I was asleep. Dead asleep. I don't play around with sleep. In fact, I've been known to sleep whilst doing things that normal people only do when they're awake. (Walk, talk, feed babies, fight bad guys, etc.) That's how seriously I take this sleeping thing. I was dreaming peacefully when suddenly, and from out of nowhere I was rudely awakened by my wife who was apparently having a nightmare and/or a severe seizure in the middle of our bed. Arms flailing at terrifying speed, and with zero accuracy, she was frantically swatting every inch of bed (and me) that she could reach. I quickly assessed the situation and came to the sleepy conclusion that she was having a nightmare and it was spilling over into reality, causing her to try and kill me. I grabbed her arms and said (in what I hoped was a reassuring voice, but probably sounded more like a sleepy mumble), "Babe. Hey. Babe. It's okay. You're dreaming." She stopped flailing and continued to paw through the sheets like she was looking for something.
"No, babe. There is a bug."
"There's no bug," (I was quickly becoming more awake and slightly amused by the situation. A sleepy grin spread across my face.) "You're having a nightmare,"
"No, babe. There is a bug."
Yeah. She was dreaming. I stared at her. She continued, "I swear I'm not sleeping. A huge bug just crawled across my arm. We have to find it. It was enormous."

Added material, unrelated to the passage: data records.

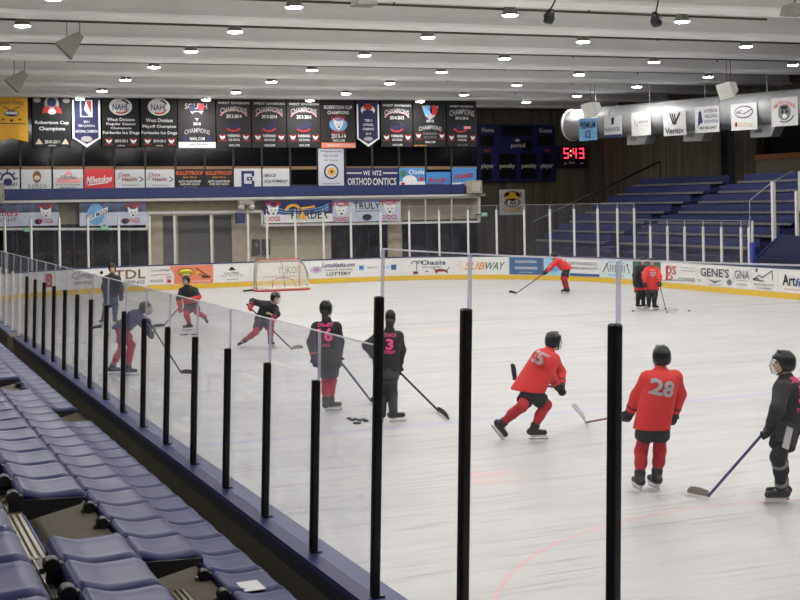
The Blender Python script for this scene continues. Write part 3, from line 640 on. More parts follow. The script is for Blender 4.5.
# the printed banners on the overhead frame
IMG = mat('arena_picture', (84, 94, 122), .5, var=.6, scale=2.2); ICEP = mat('arena_picture_ice', (190, 198, 214), .5, var=.15, scale=2)
def dog(f, cu, cv, su, sv, top='ICE', bot='DOGS'):
    f.text(top, cu, cv - sv * .42, su * 1.1, sv * .26, RED, 4, bend=.02).poly([(cu - su * .42, cv - sv * .36), (cu - su * .14, cv - sv * .2), (cu + su * .14, cv - sv * .2), (cu + su * .42, cv - sv * .36), (cu + su * .34, cv + sv * .02), (cu + su * .2, cv + sv * .22), (cu, cv + sv * .34), (cu - su * .2, cv + sv * .22), (cu - su * .34, cv + sv * .02)], WHITE, lay=3)
    f.ell(cu - su * .14, cv - sv * .02, su * .05, sv * .04, BLACK, lay=5, n=8).ell(cu + su * .14, cv - sv * .02, su * .05, sv * .04, BLACK, lay=5, n=8).ell(cu, cv + sv * .16, su * .09, sv * .06, BLACK, lay=5, n=8)
    f.text(bot, cu, cv + sv * .46, su, sv * .26, RED, 4)
def pic(f): f.rect(0, .42, 1, 1, ICEP); f.ell(.68, .82, .06, .12, BLACK, lay=2)
YB = yv - .1
bg = 'printed banners on the overhead frame'
def bf(f): pic(f); dog(f, .8, .45, .22, .75); f.text('Coors', .2, .42, .34, .3, RED, slant=.1); f.text('LIGHT', .2, .72, .3, .16, mat('steel_print', (110, 110, 118)))
board(-6, 58.5, 203, 226, 'wide ice printed banner with red script at far left', IMG, bf, YB, 'printed_banner', 'banner', bg)
def bm_(f): pic(f); f.ell(.24, .5, .13, .46, LBLUE, lay=3); f.text('BLUE MOON', .26, .5, .34, .2, NAVY, 5, rot=-.9); f.poly([(.08, .62), (.42, .18), (.42, .42), (.08, .86)], WHITE, lay=4); dog(f, .8, .45, .2, .75)
board(79.5, 146, 202.5, 225.5, 'ice printed banner with large blue disc', IMG, bm_, YB, 'printed_banner', 'banner', bg)
def hb(f): f.rect(0, .62, 1, 1, WHITE); [f.arc(.5, .1 + .12 * k, .47, .35, .2, PI - .2, .08, LBLUE) for k in range(3)]; dog(f, .13, .45, .2, .78); f.text('HARDER', .66, .66, .54, .36, BLACK, 3); f.poly([(.48, .84), (.55, .48), (.62, .84)], GOLD, lay=5); f.arc(.42, .45, .12, .3, PI, 2 * PI, .4, GOLD, lay=2); f.line(.5, .38, .74, .28, .1, GOLD, lay=2)
board(264, 332.3, 200.5, 222.5, 'blue streaked banner with black lettering and gold triangle', NAVY, hb, YB, 'printed_banner', 'banner', bg)
def tr(f): dog(f, .12, .5, .22, .8); dog(f, .84, .45, .22, .8); f.text('TRULY', .5, .28, .4, .3, BLACK, 3); f.rect(.32, .5, .7, .54, GREY, lay=2); f.ell(.5, .8, .07, .14, BLACK, lay=3); f.rect(.0, .0, 1, .12, IMG, lay=1)
board(332.8, 400, 199.5, 221.5, 'pale banner with black lettering and a puck, right of the streaked one', ICEP, tr, YB, 'printed_banner', 'banner', bg)

# ================================================================== championship banners
YC = YL - .5
def cloth(px0, px1, zb, label, m, draw, shape='flat', ztop=8.95):
    a, b_ = at_y(px0, 125, YC), at_y(px1, 125, YC); W = b_.x - a.x; H = ztop - zb
    ys = lambda u: .03 * math.sin(u * 9 + a.x)
    if shape == 'point': out = [(0, 0), (1, 0), (1, .84), (.5, 1), (0, .84)]
    elif shape == 'notch': out = [(0, 0), (1, 0), (1, 1), (.5, .93), (0, 1)]
    else: out = [(0, 0), (1, 0), (1, 1), (0, 1)]
    mb = MB().prism([Vector((a.x + u * W, YC, ztop - v * H)) for u, v in out], (0, .03, 0))
    o = tag(mb.build('hanging_banner', m, None, org=(a.x + W / 2, YC, ztop)), label, 'banner', 'championship banners under the last beam')
    MB().tube([(a.x - .03, YC + .015, ztop), (b_.x + .03, YC + .015, ztop)], .03, 8).build('hanging_rod', ALU, o)
    v0 = (ztop - 8.37) / H                          # part hidden by the beam
    fn = plane_fn((a.x, YC, ztop), (1, 0, 0), (0, 0, -1), (0, -1, 0))
    fc = Face(lambda u, v, off: fn(u, v0 * H + v, off), W, H * (1 - v0), o)
    if shape == 'point':
        w = .07
        for q in ((0, 0, w, .82), (1 - w, 0, 1, .82)): fc.rect(*q, WHITE)
        fc.poly([(0, .8), (.5, 1.0), (.5, .93), (w, .79)], WHITE).poly([(1, .8), (1 - w, .79), (.5, .93), (.5, 1.0)], WHITE)
    draw(fc); fc.done()
Z = lambda py, px=250: at_y(px, py, YC).z
CB = mat('banner_black', (20, 20, 22), .75); CD = mat('banner_charcoal', (38, 35, 34), .75); CG = mat('banner_gold', (238, 182, 58), .75); CN = mat('banner_navy', (34, 38, 78), .75)
def pair(f, v, s=.2, du=.33): dog(f, .5 - du, v, s, .14); dog(f, .5 + du, v, s, .14)
cloth(-5, 28, Z(142, 10), 'golden pennant with hockey sticks, leftmost of the hanging banners', CG, lambda f: (f.text('GOLD KINGS', .5, .08, .75, .07, BROWN, bend=.03), f.line(.25, .18, .7, .36, .05, BROWN), f.line(.75, .18, .3, .36, .05, BROWN), f.ell(.5, .34, .22, .07, NAVY), f.rect(.32, .3, .68, .36, WHITE, lay=2), f.ell(.5, .5, .05, .03, BLACK), f.ell(.25, .48, .04, .02, BLACK), f.ell(.75, .48, .04, .02, BLACK), f.rect(.1, .56, .92, .585, BROWN), [f.text('NATIONAL CHAMPIONS', .5, .64 + .06 * i, .5, .025, ORANGE) for i in range(5)]), 'notch')
cloth(32.8, 71, Z(146.5, 50), 'black banner with red shield emblem right of the golden pennant', CB, lambda f: (f.ell(.5, .1, .19, .2, SILVER), f.ell(.5, .06, .12, .1, NAVY, lay=2), f.poly([(.27, .18), (.45, .12), (.4, .28), (.24, .3)], RED, lay=3), f.poly([(.73, .18), (.55, .12), (.6, .28), (.76, .3)], RED, lay=3), f.ell(.5, .26, .11, .06, WHITE, lay=3), f.ell(.12, .02, .1, .05, SILVER), f.ell(.88, .02, .1, .05, SILVER), f.text('Robertson Cup', .5, .5, .88, .09, WHITE), f.text('Champions', .5, .63, .68, .1, WHITE), f.text('2010-2011', .5, .9, .4, .07, WHITE), f.text('NAHL', .5, .98, .2, .03, WHITE), f.poly([(.06, .95), (.15, .83), (.26, .95)], BEIGE), f.poly([(.74, .95), (.85, .83), (.94, .95)], BEIGE)))
cloth(72.3, 100.4, Z(147.5, 86), 'navy pennant with white border and player badge, left one of two', CN, lambda f: (f.rect(.28, 0, .72, .36, WHITE), f.poly([(.32, .0), (.5, .0), (.42, .2), (.6, .34), (.32, .34)], NAVY, lay=2), f.poly([(.5, .02), (.68, .02), (.68, .3), (.56, .14)], RED, lay=2), f.text('2011', .5, .46, .2, .05, WHITE), f.text('TIER II JUNIOR A', .5, .55, .6, .06, WHITE), f.text('NATIONAL CHAMPION', .5, .66, .78, .06, WHITE), f.ell(.5, .82, .2, .06, SILVER)), 'point')
def nahl(f, lines):
    f.ell(.5, .13, .31, .19, WHITE).text('NAHL', .5, .14, .44, .13, NAVY, 3, slant=.08).arc(.5, .14, .24, .15, .6, 2.2, .22, RED, lay=2).arc(.5, .13, .24, .16, -1.4, -.4, .2, BLACK, lay=2)
    for t, v, w, h in lines: f.text(t, .5, v, w, h, WHITE)
    pair(f, .88, .2, .33); f.text('2010-2011', .5, .87, .34, .06, WHITE); f.text('NAHL', .5, .97, .2, .025, WHITE)
cloth(102.2, 139.4, Z(147, 120), 'black banner with white oval emblem and four text lines', CB, lambda f: nahl(f, (('West Division', .41, .74, .07), ('Regular Season', .51, .78, .07), ('Champions', .6, .56, .06), ('Fairbanks Ice Dogs', .7, .98, .08))))
cloth(141, 177.2, Z(147, 160), 'black banner with white oval emblem and three text lines', CB, lambda f: nahl(f, (('West Division', .42, .74, .08), ('Playoff Champion', .56, .92, .08), ('Fairbanks Ice Dogs', .7, .98, .08))))
def swoosh(f, v): f.text('NAHL', .5, v, .44, .13, NAVY, slant=.1).arc(.48, v - .02, .24, .13, .5, 2.6, .25, RED, lay=3).arc(.5, v, .25, .14, -1.4, -.3, .12, NAVY)
def champ(f, yr, top=True):
    if top: f.text('WEST DIVISION', .5, .02, .9, .05, WHITE)
    f.text('CHAMPIONS', .5, .15, .78, .12, SILVER, bend=.05); f.arc(.5, .36, .42, .2, PI + .3, 2 * PI - .3, .1, PALERED)
    f.text(yr, .5, .31, .44, .08, WHITE); swoosh(f, .54); pair(f, .78, .2, .34); f.text('FAIRBANKS', .5, .74, .36, .06, WHITE); f.text('ICE DOGS', .5, .83, .32, .05, WHITE); f.text('NAHL.COM', .5, .95, .3, .05, WHITE)
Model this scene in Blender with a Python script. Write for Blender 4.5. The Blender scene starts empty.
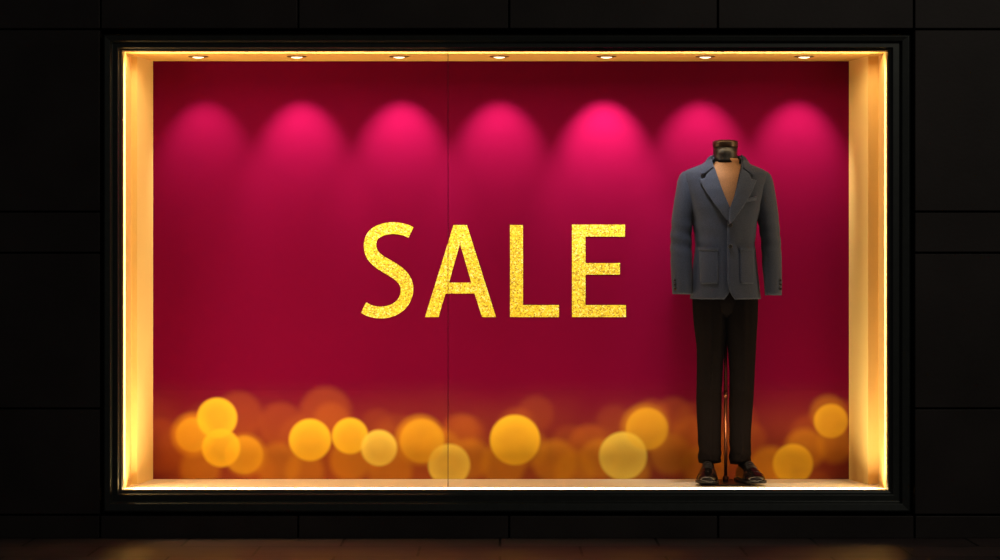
import bpy, bmesh, math, random
from mathutils import Vector, noise
random.seed(4)
scene = bpy.context.scene
scene.view_settings.view_transform = 'Standard'
scene.view_settings.look = 'None'

# ------------------------------------------------------------ helpers
def lin(r, g, b):
    f = lambda c: (c/255/12.92) if c/255 <= 0.04045 else ((c/255+0.055)/1.055)**2.4
    return (f(r), f(g), f(b), 1)

def new_mat(name, col, rough=0.6, metal=0.0, spec=0.5, noise_scale=None, var=0.15, bump=0.0, bump_scale=None, sheen=0):
    m = bpy.data.materials.new(name); m.use_nodes = True
    nt = m.node_tree; b = nt.nodes['Principled BSDF']
    b.inputs['Base Color'].default_value = col
    b.inputs['Roughness'].default_value = rough
    b.inputs['Metallic'].default_value = metal
    b.inputs['Specular IOR Level'].default_value = spec
    if sheen: b.inputs['Sheen Weight'].default_value = sheen
    tc = nt.nodes.new('ShaderNodeTexCoord')
    if noise_scale:
        n = nt.nodes.new('ShaderNodeTexNoise'); n.inputs['Scale'].default_value = noise_scale
        n.inputs['Detail'].default_value = 4
        nt.links.new(tc.outputs['Object'], n.inputs['Vector'])
        r = nt.nodes.new('ShaderNodeValToRGB')
        r.color_ramp.elements[0].position = 0.3; r.color_ramp.elements[1].position = 0.7
        r.color_ramp.elements[0].color = tuple(c*(1-var) for c in col[:3])+(1,)
        r.color_ramp.elements[1].color = tuple(min(1, c*(1+var)) for c in col[:3])+(1,)
        nt.links.new(n.outputs['Fac'], r.inputs['Fac'])
        nt.links.new(r.outputs['Color'], b.inputs['Base Color'])
    if bump:
        n2 = nt.nodes.new('ShaderNodeTexNoise'); n2.inputs['Scale'].default_value = bump_scale or 200
        nt.links.new(tc.outputs['Object'], n2.inputs['Vector'])
        bp = nt.nodes.new('ShaderNodeBump'); bp.inputs['Strength'].default_value = bump
        bp.inputs['Distance'].default_value = 0.002
        nt.links.new(n2.outputs['Fac'], bp.inputs['Height'])
        nt.links.new(bp.outputs['Normal'], b.inputs['Normal'])
    return m

def obj_from(name, verts, faces, mat=None, smooth=False, parent=None):
    me = bpy.data.meshes.new(name); me.from_pydata([tuple(v) for v in verts], [], faces)
    bm = bmesh.new(); bm.from_mesh(me)
    bmesh.ops.recalc_face_normals(bm, faces=bm.faces); bm.to_mesh(me); bm.free()
    o = bpy.data.objects.new(name, me); scene.collection.objects.link(o)
    if mat: me.materials.append(mat)
    if smooth:
        for p in me.polygons: p.use_smooth = True
    if parent: o.parent = parent
    return o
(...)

She sounded awake. I peered, bleary eyed, through the very bug-free sheets. After our thorough investigation revealed no lurking crawler, I reached my conclusion: She had dreamed it. I looked up at her.
She gave a sleepy half-laugh, "There is no way I dreamed that." Pause. "Did I dream that?" Pause, "I think I dreamed that,"
We laughed for a few good minutes about her insanity and then drifted off to sleep.
THE NEXT MORNING:
I had to pee.
I went to pee.
I found a dead water bug in my underpants.
Never again will I doubt my wife's sanity.